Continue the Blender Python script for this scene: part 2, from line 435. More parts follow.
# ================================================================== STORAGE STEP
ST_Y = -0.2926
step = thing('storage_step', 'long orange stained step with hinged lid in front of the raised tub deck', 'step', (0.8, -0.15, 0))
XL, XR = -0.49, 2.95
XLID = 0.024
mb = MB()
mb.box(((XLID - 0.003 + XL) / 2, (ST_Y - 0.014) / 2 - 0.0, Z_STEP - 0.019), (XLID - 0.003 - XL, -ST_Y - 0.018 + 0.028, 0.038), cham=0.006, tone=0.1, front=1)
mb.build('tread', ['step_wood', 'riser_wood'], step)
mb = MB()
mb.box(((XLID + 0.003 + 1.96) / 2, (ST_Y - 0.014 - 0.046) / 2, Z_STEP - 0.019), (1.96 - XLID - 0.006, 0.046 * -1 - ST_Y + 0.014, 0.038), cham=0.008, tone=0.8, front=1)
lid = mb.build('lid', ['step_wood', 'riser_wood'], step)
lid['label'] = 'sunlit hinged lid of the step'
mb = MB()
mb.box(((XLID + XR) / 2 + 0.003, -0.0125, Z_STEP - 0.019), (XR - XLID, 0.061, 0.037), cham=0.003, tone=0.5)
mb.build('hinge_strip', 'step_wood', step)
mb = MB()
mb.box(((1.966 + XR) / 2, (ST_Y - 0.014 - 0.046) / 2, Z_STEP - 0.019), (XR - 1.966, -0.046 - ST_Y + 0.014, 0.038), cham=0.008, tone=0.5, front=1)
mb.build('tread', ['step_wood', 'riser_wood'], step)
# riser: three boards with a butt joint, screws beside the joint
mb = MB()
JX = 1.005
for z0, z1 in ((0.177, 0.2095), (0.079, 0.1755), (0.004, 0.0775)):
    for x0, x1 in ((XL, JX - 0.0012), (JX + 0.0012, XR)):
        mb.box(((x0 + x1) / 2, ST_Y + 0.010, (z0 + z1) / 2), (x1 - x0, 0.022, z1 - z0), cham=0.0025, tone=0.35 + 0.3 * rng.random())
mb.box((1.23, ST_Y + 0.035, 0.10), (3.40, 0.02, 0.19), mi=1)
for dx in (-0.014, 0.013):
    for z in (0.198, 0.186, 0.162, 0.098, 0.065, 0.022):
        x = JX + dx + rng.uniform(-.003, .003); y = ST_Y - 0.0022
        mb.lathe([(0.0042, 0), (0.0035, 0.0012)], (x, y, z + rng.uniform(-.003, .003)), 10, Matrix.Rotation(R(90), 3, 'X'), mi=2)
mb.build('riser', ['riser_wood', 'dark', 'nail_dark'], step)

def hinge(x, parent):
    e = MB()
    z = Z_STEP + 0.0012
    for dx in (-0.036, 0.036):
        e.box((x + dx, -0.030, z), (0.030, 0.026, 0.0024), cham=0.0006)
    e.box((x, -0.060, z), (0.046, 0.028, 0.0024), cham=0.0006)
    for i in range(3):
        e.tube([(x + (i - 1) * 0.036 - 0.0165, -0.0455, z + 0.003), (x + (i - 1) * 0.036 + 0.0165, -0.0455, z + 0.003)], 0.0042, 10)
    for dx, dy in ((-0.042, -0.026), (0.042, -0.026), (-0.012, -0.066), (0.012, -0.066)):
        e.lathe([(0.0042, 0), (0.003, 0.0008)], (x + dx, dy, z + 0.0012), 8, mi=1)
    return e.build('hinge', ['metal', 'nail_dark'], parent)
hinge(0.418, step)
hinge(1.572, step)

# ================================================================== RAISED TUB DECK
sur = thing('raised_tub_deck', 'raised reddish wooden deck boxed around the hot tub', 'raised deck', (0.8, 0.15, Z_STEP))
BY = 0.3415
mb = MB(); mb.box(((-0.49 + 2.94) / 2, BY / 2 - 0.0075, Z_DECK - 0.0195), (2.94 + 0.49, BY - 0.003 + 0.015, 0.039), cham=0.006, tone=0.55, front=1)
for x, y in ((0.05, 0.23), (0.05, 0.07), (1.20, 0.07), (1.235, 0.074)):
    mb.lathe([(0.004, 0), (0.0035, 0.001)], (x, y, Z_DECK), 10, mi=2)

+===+

Exercise details: Print the material verbatim, all of it.

Exercise response:
Continue the Blender Python script for this scene: part 2, from line 435. More parts follow.
# ================================================================== STORAGE STEP
ST_Y = -0.2926
step = thing('storage_step', 'long orange stained step with hinged lid in front of the raised tub deck', 'step', (0.8, -0.15, 0))
XL, XR = -0.49, 2.95
XLID = 0.024
mb = MB()
mb.box(((XLID - 0.003 + XL) / 2, (ST_Y - 0.014) / 2 - 0.0, Z_STEP - 0.019), (XLID - 0.003 - XL, -ST_Y - 0.018 + 0.028, 0.038), cham=0.006, tone=0.1, front=1)
mb.build('tread', ['step_wood', 'riser_wood'], step)
mb = MB()
mb.box(((XLID + 0.003 + 1.96) / 2, (ST_Y - 0.014 - 0.046) / 2, Z_STEP - 0.019), (1.96 - XLID - 0.006, 0.046 * -1 - ST_Y + 0.014, 0.038), cham=0.008, tone=0.8, front=1)
lid = mb.build('lid', ['step_wood', 'riser_wood'], step)
lid['label'] = 'sunlit hinged lid of the step'
mb = MB()
mb.box(((XLID + XR) / 2 + 0.003, -0.0125, Z_STEP - 0.019), (XR - XLID, 0.061, 0.037), cham=0.003, tone=0.5)
mb.build('hinge_strip', 'step_wood', step)
mb = MB()
mb.box(((1.966 + XR) / 2, (ST_Y - 0.014 - 0.046) / 2, Z_STEP - 0.019), (XR - 1.966, -0.046 - ST_Y + 0.014, 0.038), cham=0.008, tone=0.5, front=1)
mb.build('tread', ['step_wood', 'riser_wood'], step)
# riser: three boards with a butt joint, screws beside the joint
mb = MB()
JX = 1.005
for z0, z1 in ((0.177, 0.2095), (0.079, 0.1755), (0.004, 0.0775)):
    for x0, x1 in ((XL, JX - 0.0012), (JX + 0.0012, XR)):
        mb.box(((x0 + x1) / 2, ST_Y + 0.010, (z0 + z1) / 2), (x1 - x0, 0.022, z1 - z0), cham=0.0025, tone=0.35 + 0.3 * rng.random())
mb.box((1.23, ST_Y + 0.035, 0.10), (3.40, 0.02, 0.19), mi=1)
for dx in (-0.014, 0.013):
    for z in (0.198, 0.186, 0.162, 0.098, 0.065, 0.022):
        x = JX + dx + rng.uniform(-.003, .003); y = ST_Y - 0.0022
        mb.lathe([(0.0042, 0), (0.0035, 0.0012)], (x, y, z + rng.uniform(-.003, .003)), 10, Matrix.Rotation(R(90), 3, 'X'), mi=2)
mb.build('riser', ['riser_wood', 'dark', 'nail_dark'], step)

def hinge(x, parent):
    e = MB()
    z = Z_STEP + 0.0012
    for dx in (-0.036, 0.036):
        e.box((x + dx, -0.030, z), (0.030, 0.026, 0.0024), cham=0.0006)
    e.box((x, -0.060, z), (0.046, 0.028, 0.0024), cham=0.0006)
    for i in range(3):
        e.tube([(x + (i - 1) * 0.036 - 0.0165, -0.0455, z + 0.003), (x + (i - 1) * 0.036 + 0.0165, -0.0455, z + 0.003)], 0.0042, 10)
    for dx, dy in ((-0.042, -0.026), (0.042, -0.026), (-0.012, -0.066), (0.012, -0.066)):
        e.lathe([(0.0042, 0), (0.003, 0.0008)], (x + dx, dy, z + 0.0012), 8, mi=1)
    return e.build('hinge', ['metal', 'nail_dark'], parent)
hinge(0.418, step)
hinge(1.572, step)

# ================================================================== RAISED TUB DECK
sur = thing('raised_tub_deck', 'raised reddish wooden deck boxed around the hot tub', 'raised deck', (0.8, 0.15, Z_STEP))
BY = 0.3415
mb = MB(); mb.box(((-0.49 + 2.94) / 2, BY / 2 - 0.0075, Z_DECK - 0.0195), (2.94 + 0.49, BY - 0.003 + 0.015, 0.039), cham=0.006, tone=0.55, front=1)
for x, y in ((0.05, 0.23), (0.05, 0.07), (1.20, 0.07), (1.235, 0.074)):
    mb.lathe([(0.004, 0), (0.0035, 0.001)], (x, y, Z_DECK), 10, mi=2)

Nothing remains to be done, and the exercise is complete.